Bart keek de dood twee keer in de ogen bij scheepsrampen en blikt terug op beide rampen, nu 40 en 35 jaar geleden: “Die beelden vergeet ik nooit meer”

Bart met twee boeken die door een IJslandse schrijver aan de eerste ramp werden gewijd. © Jeffrey Roos
Jeffrey Roos
Jeffrey Roos Medewerker KW

Twee keer keek Oostendenaar Bart Gulpen (57) als visser de dood in ogen. In januari 1982 voer Bart als 16-jarige op de klippen van een eiland ten westen van IJsland en vijf jaar later, in februari, werd zijn vissersschip overvaren door een vrachtschip. Respectievelijk 40 en 35 jaar later blikt Bart terug op twee traumatische ervaringen die zijn leven mee hebben bepaald.

Toen Bart begin januari 1982 als zestienjarige deel uitmaakte van de achtkoppige bemanning van de ‘O.202 Pelagus’ was hij apetrots. Hij wist toen nog niet dat het een ervaring zou zijn die hij nooit meer zou vergeten. Na motorproblemen op 19 januari 1982 liep het schip twee dagen later met Bart aan boord op de rotsen van het eilandje Vestmannaeyjar, ten westen van IJsland. “Onze motor was ontploft en hadden aan IJsland gevraagd om ons naar de haven te slepen”, blikt Bart terug. “Dat kon pas bij dageraad en daarom besloot de schipper om ons naar de haven te laten slepen door een andere IJslandvaarder. We waren amper drie kilometer van de kust verwijderd toen de ketting brak en we even later op de rotsen liepen.”

Bart belandde in het water in putje winter met temperaturen ver beneden het vriespunt en raakte zwaar onderkoeld. Zeven uur duurde het voor Bart van boord werd gehaald door reddingswerkers. Twee bemanningsleden en twee reddingswerkers lieten uiteindelijk het leven bij de scheepsramp. “Ik heb geluk gehad”, weet Bart. “Een maand later was ik echter al opnieuw aan het vissen. Ik was verliefd op de zee.”

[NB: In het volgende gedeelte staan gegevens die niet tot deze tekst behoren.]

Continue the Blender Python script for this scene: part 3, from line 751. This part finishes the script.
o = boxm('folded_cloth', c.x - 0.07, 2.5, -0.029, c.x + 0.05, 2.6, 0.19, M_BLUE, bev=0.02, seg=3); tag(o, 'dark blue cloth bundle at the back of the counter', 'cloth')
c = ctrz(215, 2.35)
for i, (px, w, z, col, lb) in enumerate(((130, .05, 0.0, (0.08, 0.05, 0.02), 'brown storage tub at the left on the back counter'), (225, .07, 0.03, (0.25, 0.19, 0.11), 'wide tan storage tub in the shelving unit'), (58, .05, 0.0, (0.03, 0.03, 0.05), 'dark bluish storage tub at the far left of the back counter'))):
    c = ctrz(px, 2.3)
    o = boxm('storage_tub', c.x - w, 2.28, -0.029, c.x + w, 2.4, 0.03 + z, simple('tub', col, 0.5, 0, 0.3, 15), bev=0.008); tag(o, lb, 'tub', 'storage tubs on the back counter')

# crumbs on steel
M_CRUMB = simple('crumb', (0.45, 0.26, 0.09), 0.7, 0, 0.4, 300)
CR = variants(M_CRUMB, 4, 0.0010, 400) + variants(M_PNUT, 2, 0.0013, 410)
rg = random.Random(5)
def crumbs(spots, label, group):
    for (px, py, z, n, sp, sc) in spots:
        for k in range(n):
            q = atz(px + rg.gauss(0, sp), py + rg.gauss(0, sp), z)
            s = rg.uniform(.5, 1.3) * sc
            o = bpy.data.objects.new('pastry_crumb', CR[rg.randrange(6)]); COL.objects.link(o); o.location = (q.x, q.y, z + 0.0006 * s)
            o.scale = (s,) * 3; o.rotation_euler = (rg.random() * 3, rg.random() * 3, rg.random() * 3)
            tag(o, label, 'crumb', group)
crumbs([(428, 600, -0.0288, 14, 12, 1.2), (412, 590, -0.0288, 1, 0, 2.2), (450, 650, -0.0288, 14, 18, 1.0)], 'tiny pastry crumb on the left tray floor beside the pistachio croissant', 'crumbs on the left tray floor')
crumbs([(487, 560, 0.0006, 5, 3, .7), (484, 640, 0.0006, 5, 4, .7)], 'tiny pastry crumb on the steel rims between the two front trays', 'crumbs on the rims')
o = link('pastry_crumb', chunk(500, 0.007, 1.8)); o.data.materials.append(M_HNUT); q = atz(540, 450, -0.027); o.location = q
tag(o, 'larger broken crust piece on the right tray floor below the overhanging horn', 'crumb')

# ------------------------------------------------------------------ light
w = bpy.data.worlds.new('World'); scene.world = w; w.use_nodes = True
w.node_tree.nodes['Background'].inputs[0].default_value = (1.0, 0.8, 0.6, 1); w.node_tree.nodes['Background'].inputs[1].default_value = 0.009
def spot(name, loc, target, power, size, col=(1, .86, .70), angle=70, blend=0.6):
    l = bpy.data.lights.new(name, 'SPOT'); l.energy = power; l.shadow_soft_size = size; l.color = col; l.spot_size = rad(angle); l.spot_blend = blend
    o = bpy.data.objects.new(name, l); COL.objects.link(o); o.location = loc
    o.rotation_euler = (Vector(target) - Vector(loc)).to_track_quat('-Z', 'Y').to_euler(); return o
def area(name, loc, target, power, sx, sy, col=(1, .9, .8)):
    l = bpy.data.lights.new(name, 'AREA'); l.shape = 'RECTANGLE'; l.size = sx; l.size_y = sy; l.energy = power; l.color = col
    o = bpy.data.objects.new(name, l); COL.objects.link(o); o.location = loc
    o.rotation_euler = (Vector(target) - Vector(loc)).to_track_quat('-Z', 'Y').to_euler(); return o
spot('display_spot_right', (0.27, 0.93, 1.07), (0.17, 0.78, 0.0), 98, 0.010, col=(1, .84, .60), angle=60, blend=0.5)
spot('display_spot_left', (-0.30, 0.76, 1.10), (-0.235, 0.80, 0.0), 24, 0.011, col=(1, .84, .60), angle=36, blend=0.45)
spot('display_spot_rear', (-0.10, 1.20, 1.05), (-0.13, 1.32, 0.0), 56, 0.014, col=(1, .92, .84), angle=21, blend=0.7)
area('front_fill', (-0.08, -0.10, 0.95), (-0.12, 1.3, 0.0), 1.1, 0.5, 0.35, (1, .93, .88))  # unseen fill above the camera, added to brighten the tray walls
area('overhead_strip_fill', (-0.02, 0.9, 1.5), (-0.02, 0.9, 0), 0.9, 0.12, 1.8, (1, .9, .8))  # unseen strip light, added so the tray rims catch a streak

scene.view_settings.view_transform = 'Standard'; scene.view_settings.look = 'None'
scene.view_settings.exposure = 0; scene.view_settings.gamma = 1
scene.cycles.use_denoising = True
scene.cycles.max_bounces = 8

Leven glipt weg door koude zeewater

Vijf jaar later keek Bart opnieuw de dood in de ogen toen zijn vissersschip, de O.118 Dandy, in februari 1987 overvaren werd door een vrachtschip tussen Calais en Dover. “Door de mist konden we amper enkele meter verder kijken”, herinnert Bart zich. “Toen ik het schip opmerkte riep ik de schipper nog toe om achteruit te varen, maar de tijd was te kort. Het vrachtschip boorde zich in de voorzijde van ons schip en ik – ondertussen met de rest van de bemanning naar achteren gelopen – werd door de hevige klap overboord geslagen.”

Bart belandde opnieuw in het water en zag het leven uit zich wegglippen door de koude temperaturen van het zeewater. “Het eerste wat ik heb gedaan is mijn laarzen uitgestampt. Dat werd ons zo aangeleerd tijdens de opleiding, want als die zich met zeewater vullen, dan zak je weg naar de zeebodem. Door de mist konden mijn collega’s, die ondertussen in een vlot waren gesprongen, me niet zien en daardoor lag ik zeker een kwartier in het water. Uiteindelijk merkten ze me op en kon ik met mijn laatste krachten – ondanks mijn verkrampte spieren – een roeispaan vastgrijpen. Ik zou die van mijn leven niet lossen, want dat heeft mijn leven gered. Enkele minuten langer in het water en ik was er niet meer geweest.”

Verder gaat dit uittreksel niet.